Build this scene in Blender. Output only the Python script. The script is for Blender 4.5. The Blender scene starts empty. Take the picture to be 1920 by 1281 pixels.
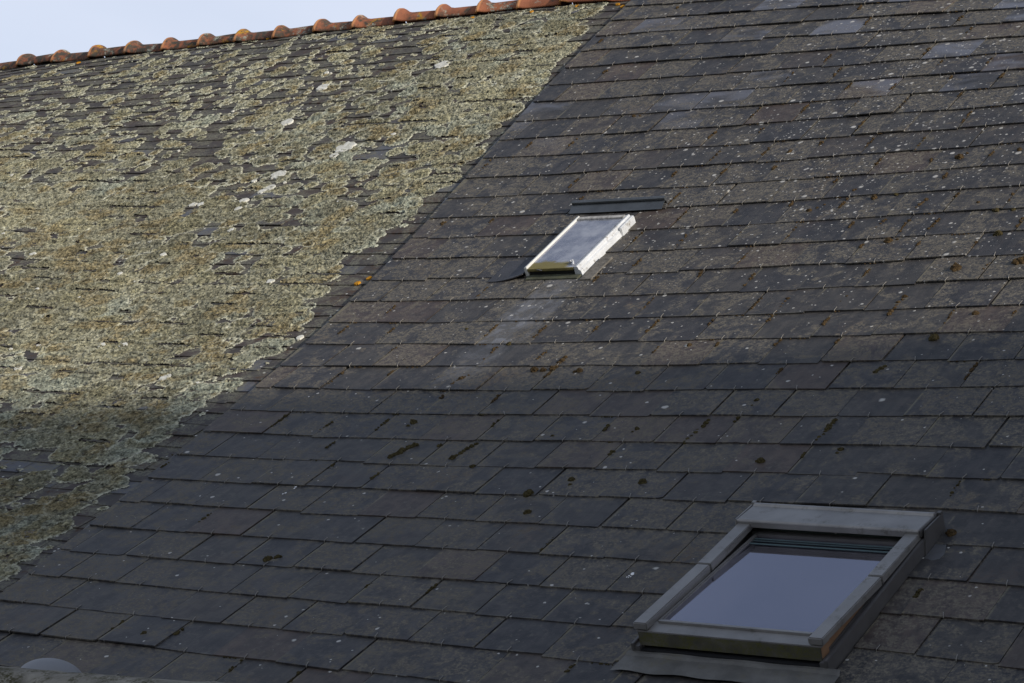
import bpy, bmesh, math, random
import numpy as np
from mathutils import Vector, Matrix
random.seed(7); RNG = np.random.default_rng(7)
sc = bpy.context.scene; col = sc.collection
R = math.radians

# ------------------------------------------------------------------ camera
CAM = np.array([7.48713297, -9.76010641, -2.12967814])
YAW, PITCH, ROLL, FPX = -0.61212021, 0.18664079, 0.10694469, math.exp(8.494735404280958)
fw = np.array([math.sin(YAW)*math.cos(PITCH), math.cos(YAW)*math.cos(PITCH), math.sin(PITCH)])
rt = np.array([math.cos(YAW), -math.sin(YAW), 0.0]); up = np.cross(rt, fw)
rt2 = rt*math.cos(ROLL) + up*math.sin(ROLL); up2 = up*math.cos(ROLL) - rt*math.sin(ROLL)
cd = bpy.data.cameras.new('camera'); cam = bpy.data.objects.new('camera', cd); col.objects.link(cam)
M = Matrix(((rt2[0], up2[0], -fw[0], CAM[0]), (rt2[1], up2[1], -fw[1], CAM[1]), (rt2[2], up2[2], -fw[2], CAM[2]), (0, 0, 0, 1)))
cam.matrix_world = M
cd.sensor_width = 36; cd.lens = FPX/1920*36; cd.clip_end = 3000; cd.clip_start = 0.1
sc.camera = cam

# ------------------------------------------------------------------ sky and sun
SUN = np.array([0.925, -0.165, 0.345]); SUN /= np.linalg.norm(SUN)
ELEV = math.asin(SUN[2]); AZ = math.atan2(SUN[0], SUN[1])
w = bpy.data.worlds.new('World'); sc.world = w; w.use_nodes = True
nt = w.node_tree; nt.nodes.clear()
sky = nt.nodes.new('ShaderNodeTexSky'); sky.sky_type = 'NISHITA'; sky.sun_disc = False
sky.sun_elevation = ELEV; sky.sun_rotation = AZ; sky.air_density = 1.0; sky.dust_density = 1.2; sky.ozone_density = 1.0
bg = nt.nodes.new('ShaderNodeBackground'); bg.inputs[1].default_value = 0.12
tc = nt.nodes.new('ShaderNodeTexCoord'); mp = nt.nodes.new('ShaderNodeMapping'); mp.inputs['Scale'].default_value = (3, 3, 9)
nz = nt.nodes.new('ShaderNodeTexNoise'); nz.inputs['Scale'].default_value = 1.3; nz.inputs['Detail'].default_value = 5
sx = nt.nodes.new('ShaderNodeSeparateXYZ'); rp = nt.nodes.new('ShaderNodeMapRange'); rp.interpolation_type = 'SMOOTHSTEP'
for i, q in enumerate((.34, .78, .85, .17)): rp.inputs[i+1].default_value = q
r2 = nt.nodes.new('ShaderNodeMapRange')
for i, q in enumerate((.35, .7, -.06, .10)): r2.inputs[i+1].default_value = q
ad = nt.nodes.new('ShaderNodeMath'); ad.operation = 'ADD'; ad.use_clamp = True
mx = nt.nodes.new('ShaderNodeMix'); mx.data_type = 'RGBA'; mx.inputs[7].default_value = (5.95, 6.45, 7.7, 1)      # thin veil of high cloud, thicker towards the horizon
nt.links.new(tc.outputs['Generated'], mp.inputs[0]); nt.links.new(mp.outputs[0], nz.inputs['Vector']); nt.links.new(tc.outputs['Generated'], sx.inputs[0])
nt.links.new(sx.outputs[2], rp.inputs[0]); nt.links.new(nz.outputs['Fac'], r2.inputs[0]); nt.links.new(rp.outputs[0], ad.inputs[0]); nt.links.new(r2.outputs[0], ad.inputs[1])
nt.links.new(ad.outputs[0], mx.inputs[0]); nt.links.new(sky.outputs[0], mx.inputs[6]); nt.links.new(mx.outputs[2], bg.inputs[0])
wo = nt.nodes.new('ShaderNodeOutputWorld'); nt.links.new(bg.outputs[0], wo.inputs[0])
sl = bpy.data.lights.new('sun', 'SUN'); sl.energy = 4.1; sl.angle = R(1.5); sl.color = (1.0, .92, .81)
so = bpy.data.objects.new('sun', sl); col.objects.link(so)
so.rotation_euler = Vector(SUN).to_track_quat('Z', 'Y').to_euler()
sc.view_settings.view_transform = 'Standard'; sc.view_settings.look = 'None'; sc.view_settings.gamma = 1; sc.view_settings.exposure = 0.08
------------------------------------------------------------
- [Work to do]:
From the first line above down to the line with "R = math.radians", reproduce every line and no others, omitting pictures.

- [Answer to this task]:
Build this scene in Blender. Output only the Python script. The script is for Blender 4.5. The Blender scene starts empty. Take the picture to be 1920 by 1281 pixels.
import bpy, bmesh, math, random
import numpy as np
from mathutils import Vector, Matrix
random.seed(7); RNG = np.random.default_rng(7)
sc = bpy.context.scene; col = sc.collection
R = math.radians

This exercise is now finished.